A few holes later, I bring up his postseason pitching performances. A sore point. He's been less than mediocre in his two postseason appearances, in 2006 and 2011. Won three, lost three; earned-run average of 5.57; 45 hits in 42 innings; 20 walks.

"Last year it was just my timing. The rain delays. I wasn't locating the ball. The delays got me out of rhythm." He seems disturbed by the question and, for the first time all day, unsure of himself. I press him about 2006. "Oh, my arm was dead. I had nothing left at the end of the season." He's quiet for a moment, and then adds, "In the postseason, the batters are more focused in a short series, jacked up, but pitchers...well, pitchers have to fight getting jacked up. It throws their timing off." I ask if his legacy will be diminished by his postseason performances so far. He says, "Hopefully, I'll have a lot more time. I think about that.

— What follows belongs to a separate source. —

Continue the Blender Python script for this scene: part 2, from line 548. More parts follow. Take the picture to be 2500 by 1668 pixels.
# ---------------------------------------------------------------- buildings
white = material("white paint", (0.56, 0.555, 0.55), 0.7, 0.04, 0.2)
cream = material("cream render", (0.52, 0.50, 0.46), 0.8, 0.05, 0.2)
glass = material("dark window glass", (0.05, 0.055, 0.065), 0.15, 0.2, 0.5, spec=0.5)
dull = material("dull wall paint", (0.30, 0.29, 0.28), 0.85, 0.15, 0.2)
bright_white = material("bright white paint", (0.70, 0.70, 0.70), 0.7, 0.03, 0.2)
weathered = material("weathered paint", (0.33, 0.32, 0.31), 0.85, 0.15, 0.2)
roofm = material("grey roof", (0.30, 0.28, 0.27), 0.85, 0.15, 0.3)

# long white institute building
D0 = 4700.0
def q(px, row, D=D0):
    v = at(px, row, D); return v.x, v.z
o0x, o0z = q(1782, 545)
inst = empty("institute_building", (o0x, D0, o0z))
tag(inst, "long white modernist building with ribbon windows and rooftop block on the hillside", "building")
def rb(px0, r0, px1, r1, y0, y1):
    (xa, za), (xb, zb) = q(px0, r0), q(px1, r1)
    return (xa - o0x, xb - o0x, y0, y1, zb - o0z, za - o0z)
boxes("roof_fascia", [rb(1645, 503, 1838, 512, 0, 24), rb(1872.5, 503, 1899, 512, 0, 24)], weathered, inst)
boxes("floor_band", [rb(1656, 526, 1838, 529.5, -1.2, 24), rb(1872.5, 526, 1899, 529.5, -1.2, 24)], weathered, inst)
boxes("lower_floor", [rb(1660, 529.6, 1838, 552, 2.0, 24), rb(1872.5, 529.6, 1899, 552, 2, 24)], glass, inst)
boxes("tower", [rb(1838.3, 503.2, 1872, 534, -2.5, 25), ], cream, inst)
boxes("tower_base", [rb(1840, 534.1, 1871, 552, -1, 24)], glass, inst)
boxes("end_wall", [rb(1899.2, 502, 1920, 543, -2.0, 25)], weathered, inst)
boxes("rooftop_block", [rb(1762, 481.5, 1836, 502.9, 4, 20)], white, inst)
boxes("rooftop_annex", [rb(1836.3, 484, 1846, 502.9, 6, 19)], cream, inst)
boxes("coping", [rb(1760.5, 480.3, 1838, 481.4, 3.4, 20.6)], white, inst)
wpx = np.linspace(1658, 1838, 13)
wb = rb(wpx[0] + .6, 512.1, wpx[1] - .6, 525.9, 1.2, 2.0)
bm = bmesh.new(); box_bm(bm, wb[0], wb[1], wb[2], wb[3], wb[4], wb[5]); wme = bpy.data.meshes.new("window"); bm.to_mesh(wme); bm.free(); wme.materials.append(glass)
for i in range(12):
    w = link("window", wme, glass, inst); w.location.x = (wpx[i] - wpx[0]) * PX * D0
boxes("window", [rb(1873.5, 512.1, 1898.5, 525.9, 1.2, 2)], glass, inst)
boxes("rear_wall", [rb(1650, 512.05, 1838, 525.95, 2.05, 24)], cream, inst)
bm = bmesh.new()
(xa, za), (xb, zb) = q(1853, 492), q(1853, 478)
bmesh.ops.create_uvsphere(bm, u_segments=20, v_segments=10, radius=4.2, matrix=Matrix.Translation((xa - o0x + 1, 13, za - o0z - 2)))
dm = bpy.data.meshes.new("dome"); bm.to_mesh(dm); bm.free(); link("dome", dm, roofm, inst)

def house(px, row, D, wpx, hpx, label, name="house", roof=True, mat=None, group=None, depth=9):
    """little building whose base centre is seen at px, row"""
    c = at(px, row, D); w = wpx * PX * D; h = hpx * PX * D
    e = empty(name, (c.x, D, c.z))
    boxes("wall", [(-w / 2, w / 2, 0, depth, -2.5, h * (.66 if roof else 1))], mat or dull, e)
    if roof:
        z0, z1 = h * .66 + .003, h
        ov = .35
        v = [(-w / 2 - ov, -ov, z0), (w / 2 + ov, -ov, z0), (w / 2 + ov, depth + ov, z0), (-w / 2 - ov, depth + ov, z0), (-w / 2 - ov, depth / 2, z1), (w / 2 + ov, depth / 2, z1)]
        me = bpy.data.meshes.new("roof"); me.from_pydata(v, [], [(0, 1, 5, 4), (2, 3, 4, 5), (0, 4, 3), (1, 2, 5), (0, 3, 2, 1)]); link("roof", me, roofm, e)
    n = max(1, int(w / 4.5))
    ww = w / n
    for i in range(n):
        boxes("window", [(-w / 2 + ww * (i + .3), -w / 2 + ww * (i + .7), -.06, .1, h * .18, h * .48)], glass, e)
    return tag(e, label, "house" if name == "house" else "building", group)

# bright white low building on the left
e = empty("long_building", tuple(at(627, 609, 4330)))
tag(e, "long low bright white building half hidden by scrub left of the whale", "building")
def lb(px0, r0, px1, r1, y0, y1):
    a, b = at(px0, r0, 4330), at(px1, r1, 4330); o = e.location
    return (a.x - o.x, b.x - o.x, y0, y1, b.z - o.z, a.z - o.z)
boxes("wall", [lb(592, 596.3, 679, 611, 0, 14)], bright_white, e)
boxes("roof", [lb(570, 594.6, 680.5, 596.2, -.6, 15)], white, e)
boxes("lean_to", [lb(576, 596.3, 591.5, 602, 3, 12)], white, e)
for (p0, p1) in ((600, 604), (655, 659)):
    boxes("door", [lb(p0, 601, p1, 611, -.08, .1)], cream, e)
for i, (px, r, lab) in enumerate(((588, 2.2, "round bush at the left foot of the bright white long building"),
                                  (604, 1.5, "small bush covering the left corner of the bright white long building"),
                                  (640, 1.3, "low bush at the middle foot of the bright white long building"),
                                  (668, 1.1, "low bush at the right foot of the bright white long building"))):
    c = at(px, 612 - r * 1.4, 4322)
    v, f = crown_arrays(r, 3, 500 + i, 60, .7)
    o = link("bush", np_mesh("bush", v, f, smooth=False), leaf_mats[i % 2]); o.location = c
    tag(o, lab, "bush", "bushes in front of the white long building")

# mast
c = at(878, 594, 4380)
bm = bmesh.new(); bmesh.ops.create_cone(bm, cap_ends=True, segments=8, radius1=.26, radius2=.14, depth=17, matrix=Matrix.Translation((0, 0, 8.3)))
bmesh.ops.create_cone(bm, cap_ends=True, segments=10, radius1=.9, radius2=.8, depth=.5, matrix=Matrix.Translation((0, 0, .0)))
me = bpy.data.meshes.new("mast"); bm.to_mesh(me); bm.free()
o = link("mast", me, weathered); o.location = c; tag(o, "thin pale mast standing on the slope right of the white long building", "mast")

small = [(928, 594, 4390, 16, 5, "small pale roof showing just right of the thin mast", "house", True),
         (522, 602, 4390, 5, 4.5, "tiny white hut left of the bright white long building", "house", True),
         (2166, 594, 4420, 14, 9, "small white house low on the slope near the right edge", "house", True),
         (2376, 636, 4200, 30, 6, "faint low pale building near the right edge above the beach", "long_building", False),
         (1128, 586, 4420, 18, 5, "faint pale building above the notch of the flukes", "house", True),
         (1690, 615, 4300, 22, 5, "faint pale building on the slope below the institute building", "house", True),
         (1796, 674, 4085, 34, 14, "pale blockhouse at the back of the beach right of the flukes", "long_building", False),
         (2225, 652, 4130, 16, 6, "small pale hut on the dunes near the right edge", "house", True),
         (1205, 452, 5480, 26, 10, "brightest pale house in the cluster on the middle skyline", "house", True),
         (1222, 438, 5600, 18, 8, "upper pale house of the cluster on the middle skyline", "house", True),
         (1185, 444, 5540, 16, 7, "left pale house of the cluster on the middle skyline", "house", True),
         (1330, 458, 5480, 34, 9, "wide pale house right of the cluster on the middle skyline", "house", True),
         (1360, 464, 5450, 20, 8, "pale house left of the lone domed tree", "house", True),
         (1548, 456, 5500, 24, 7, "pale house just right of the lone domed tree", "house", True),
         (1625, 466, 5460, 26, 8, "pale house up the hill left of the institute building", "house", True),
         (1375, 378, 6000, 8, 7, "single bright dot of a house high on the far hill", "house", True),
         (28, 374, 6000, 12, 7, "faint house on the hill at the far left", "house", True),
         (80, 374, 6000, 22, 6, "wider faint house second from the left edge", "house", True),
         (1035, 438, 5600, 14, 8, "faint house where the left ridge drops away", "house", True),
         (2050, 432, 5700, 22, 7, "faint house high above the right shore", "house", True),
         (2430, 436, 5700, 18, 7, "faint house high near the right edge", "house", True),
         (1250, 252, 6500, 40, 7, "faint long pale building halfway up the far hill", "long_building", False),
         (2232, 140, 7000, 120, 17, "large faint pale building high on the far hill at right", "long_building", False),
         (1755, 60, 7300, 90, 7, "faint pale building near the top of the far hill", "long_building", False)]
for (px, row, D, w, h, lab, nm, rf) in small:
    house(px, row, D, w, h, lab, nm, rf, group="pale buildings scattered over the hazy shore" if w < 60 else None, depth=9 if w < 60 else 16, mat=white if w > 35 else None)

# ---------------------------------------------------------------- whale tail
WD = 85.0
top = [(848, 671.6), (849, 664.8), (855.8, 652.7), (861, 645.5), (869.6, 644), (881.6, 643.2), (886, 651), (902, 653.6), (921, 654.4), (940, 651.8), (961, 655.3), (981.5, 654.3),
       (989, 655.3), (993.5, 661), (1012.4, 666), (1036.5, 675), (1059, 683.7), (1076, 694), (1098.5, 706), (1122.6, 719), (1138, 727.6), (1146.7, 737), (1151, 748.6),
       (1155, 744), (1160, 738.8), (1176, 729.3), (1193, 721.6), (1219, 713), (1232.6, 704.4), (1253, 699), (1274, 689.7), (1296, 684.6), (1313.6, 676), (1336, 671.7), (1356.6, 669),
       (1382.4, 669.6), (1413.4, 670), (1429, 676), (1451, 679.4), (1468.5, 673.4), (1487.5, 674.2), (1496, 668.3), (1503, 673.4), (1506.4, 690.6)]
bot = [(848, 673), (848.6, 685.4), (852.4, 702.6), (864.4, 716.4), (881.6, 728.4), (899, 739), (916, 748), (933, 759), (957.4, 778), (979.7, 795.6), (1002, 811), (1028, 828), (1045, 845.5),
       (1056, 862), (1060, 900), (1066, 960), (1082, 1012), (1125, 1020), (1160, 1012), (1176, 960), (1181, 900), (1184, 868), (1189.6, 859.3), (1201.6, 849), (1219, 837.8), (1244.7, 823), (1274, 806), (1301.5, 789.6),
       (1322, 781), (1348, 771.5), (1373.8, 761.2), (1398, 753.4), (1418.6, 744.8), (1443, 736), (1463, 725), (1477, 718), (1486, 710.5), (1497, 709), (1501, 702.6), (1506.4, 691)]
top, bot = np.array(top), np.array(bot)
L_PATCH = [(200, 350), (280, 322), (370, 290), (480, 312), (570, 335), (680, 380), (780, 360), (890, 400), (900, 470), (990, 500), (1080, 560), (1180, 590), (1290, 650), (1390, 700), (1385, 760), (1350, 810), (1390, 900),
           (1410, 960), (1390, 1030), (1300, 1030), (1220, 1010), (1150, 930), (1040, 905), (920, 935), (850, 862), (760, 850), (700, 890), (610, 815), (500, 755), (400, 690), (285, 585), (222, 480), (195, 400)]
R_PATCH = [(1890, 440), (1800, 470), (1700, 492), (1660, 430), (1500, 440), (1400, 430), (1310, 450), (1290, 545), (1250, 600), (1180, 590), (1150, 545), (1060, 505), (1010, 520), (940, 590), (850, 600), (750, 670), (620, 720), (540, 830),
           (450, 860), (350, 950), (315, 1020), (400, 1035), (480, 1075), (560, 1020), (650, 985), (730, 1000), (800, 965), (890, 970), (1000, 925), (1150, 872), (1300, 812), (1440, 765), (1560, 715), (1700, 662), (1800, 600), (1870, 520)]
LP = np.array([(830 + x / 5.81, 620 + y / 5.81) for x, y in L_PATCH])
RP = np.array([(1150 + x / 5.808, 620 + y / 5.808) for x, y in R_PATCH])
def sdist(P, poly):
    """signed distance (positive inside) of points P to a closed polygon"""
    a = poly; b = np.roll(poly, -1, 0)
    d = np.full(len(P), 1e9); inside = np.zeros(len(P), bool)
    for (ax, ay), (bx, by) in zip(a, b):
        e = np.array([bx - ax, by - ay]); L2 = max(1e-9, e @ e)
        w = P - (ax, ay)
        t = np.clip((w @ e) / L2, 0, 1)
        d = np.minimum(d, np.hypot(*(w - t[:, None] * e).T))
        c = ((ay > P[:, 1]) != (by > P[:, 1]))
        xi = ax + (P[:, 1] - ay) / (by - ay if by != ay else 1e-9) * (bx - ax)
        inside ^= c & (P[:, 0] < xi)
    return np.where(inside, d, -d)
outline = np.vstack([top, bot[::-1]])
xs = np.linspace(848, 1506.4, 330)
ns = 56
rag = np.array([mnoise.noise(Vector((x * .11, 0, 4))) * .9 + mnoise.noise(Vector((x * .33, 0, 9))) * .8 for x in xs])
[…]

But there's nothing I can do about last time but forget it."

We complete the next few holes in silence. Finally, Verlander says, "Don't you have any more questions for me?" I say, "I have one more deep-think question, but you said you don't think." He says, "Try me." I tell him what Socrates once said: "The unexamined life is not worth living." Does he ever examine his life? Does he wake up at 3 am and see his sins floating on the ceiling? He says, "You're a funny guy. No, I never see my sins on the ceiling at 3 am. I sleep like a baby. But I do examine myself privately. I mean, if I find I did something wrong, I admit it, to myself...but I don't tell anybody." Now we both laugh.

At the 18th green, he drops me off at the clubhouse. He says he enjoyed our little conversation. I tell him I had to carry him for the first four holes, force him to jack up his fastball from 89 mph in the first few holes to 95 mph by the ninth, and 101 mph by the 18th. He says, "I actually think you brought me down, but we won't go there." I ask him one last question. "Do you ever wonder, 'Why me?'" He says, "No."